W. has seen Derrida dancing, he says. He does an impression. ‘The Derrida shuffle.’ It was on a balcony in Nice. ‘Everyone was dancing. Derrida was dancing, I was dancing …’ – ‘Do you think Levinas danced?’ – ‘Levinas was no dancer,’ says W. – ‘How about Nancy?’ – ‘Nancy was always too ill to dance.’ – ‘Heidegger played volleyball.’ – ‘Oh yes, Gadamer told me that.’ – ‘And Hegel, Schelling and Holderlin did a freedom dance around a tree.’ – ‘It was a freedom tree. There was no dancing.’

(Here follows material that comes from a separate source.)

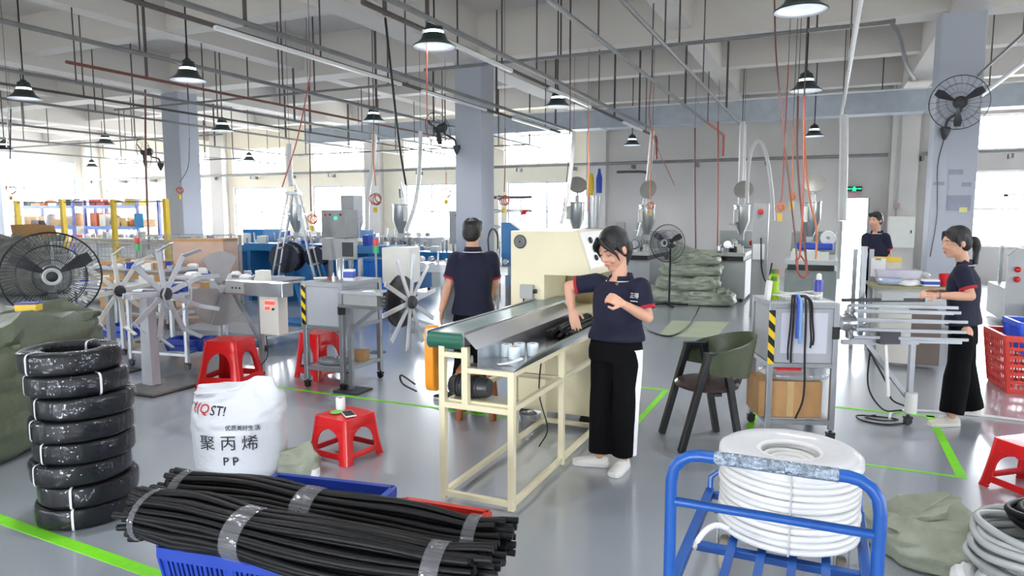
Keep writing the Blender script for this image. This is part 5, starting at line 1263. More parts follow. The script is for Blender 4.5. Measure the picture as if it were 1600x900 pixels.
MB().cyl((0.3, 0.4, 1.1), (1.7, 0.4, 1.2), 0.08, n=12).put('wrapped_barrel', M_OFFWHITE, t)
hopper(t, 0.75, 0.75, 1.36, 1.05, lid=False)
for x in (0.1, 1.4): MB().bx((x, 1.1, 0.55), (x + .05, 1.15, 2.0)).put('frame_post', M_STEEL, t, smooth=0)
MB().bx((0.1, 1.1, 1.97), (1.45, 1.15, 2.02)).put('frame_rail', M_STEEL, t, smooth=0)
crate('plastic_bin', (3.05, 12.25, 0), 0, 0.45, 0.4, 0.34, M_BLUEPL, 'blue bin on the floor before the side plate machine', 6, cat='bin')
crate('plastic_bin', (3.62, 12.15, 0), 0.2, 0.45, 0.4, 0.30, M_REDCRATE, 'low red bin at the far right edge by the machine', 6, cat='bin')
# red crate with blue crate in it
crate('tall_crate', (2.02, 8.02, 0), R(5), 0.95, 0.62, 0.55, M_REDCRATE, 'tall red slatted crate at the right edge behind the person in profile', 9, rows=6)
crate('nested_crate', (2.05, 8.08, 0.36), R(5), 0.72, 0.46, 0.30, mat('bright_blue_plastic', (50, 96, 226), 0.4), 'bright blue crate nested in the tall red crate', 8)
sack('dark_cloth', 'dark cloth thrown over the blue crate in the red crate', (2.10, 7.86, 0.56), 0.1, 0.5, 0.2, 0.07, mat('grey_cloth', (86, 90, 92), 0.8, var=0.1), 6.1, crumple=0.05, cat='cloth', rows=8, cols=28)

# ---------------------------------------------------------------- pile of olive sacks
rnd = random.Random(9)
for k, (x, y, z, w, d, h) in enumerate(((-2.62, 13.55, 0, 0.95, 0.6, 0.30), (-1.98, 13.40, 0, 0.9, 0.6, 0.28), (-2.32, 13.45, 0.27, 1.05, 0.6, 0.28), (-2.28, 13.48, 0.53, 0.95, 0.55, 0.24), (-2.22, 13.5, 0.75, 0.85, 0.5, 0.22))):
    sack('filled_sack', 'olive woven sack, ' + ('left one at the foot of the pile', 'right one at the foot of the pile', 'third layer up in the pile', 'one below the top of the pile', 'topmost of the pile')[k] + ' by the pedestal fan',
         (x, y - 0.22, z), rnd.uniform(-.2, .2), w * 1.08, d, h * 1.12, M_PILESACK, 20 + k * 3.1, crumple=0.13, e=2.4, bulge=0.10, flat_top=0.62, rows=24, cols=60, group='olive sacks in the pile')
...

‘Come now,’ I say to W. later, ‘do you really think I’m a betrayer?’ – ‘Oh yes. You’re the type.’ – ‘Even if we moved to Canada?’ – ‘Oh yes. It’s a weakness in your soul. You’d betray me for a woman. You’d break the phalanx!’ – ‘What phalanx?’ – ‘The phalanx of our friendship,’ says W., grandly. Later, after coming in from the nightclub, we dance upstairs in W.’s lounge.

‘We’re non-dancers’, W. says. ‘But dancers admire non-dancers. They can’t dance like us.’ We remember dancing in Poland – your finest hour, W. says. I led Polish postgraduates in made up formation dances. ‘The Primal Scene!’; ‘The Return of the Repressed!’; ‘The Death Drive!’ – ‘It was beautiful’, W. remembers, ‘you’ll never have that many people following you again.’

‘Dance like a Canadian!’, I cry to W. in the upstairs lounge. He slides across the wooden floor in his socks and jumps onto the sofa. ‘Dance like an idiot!’, cries W. to me. I swing my arms like an ape. W. hums to the music loudly as he dances. ‘For dancers, we make good intellectuals,’ says W. – For intellectuals, we make good dancers!’, I say.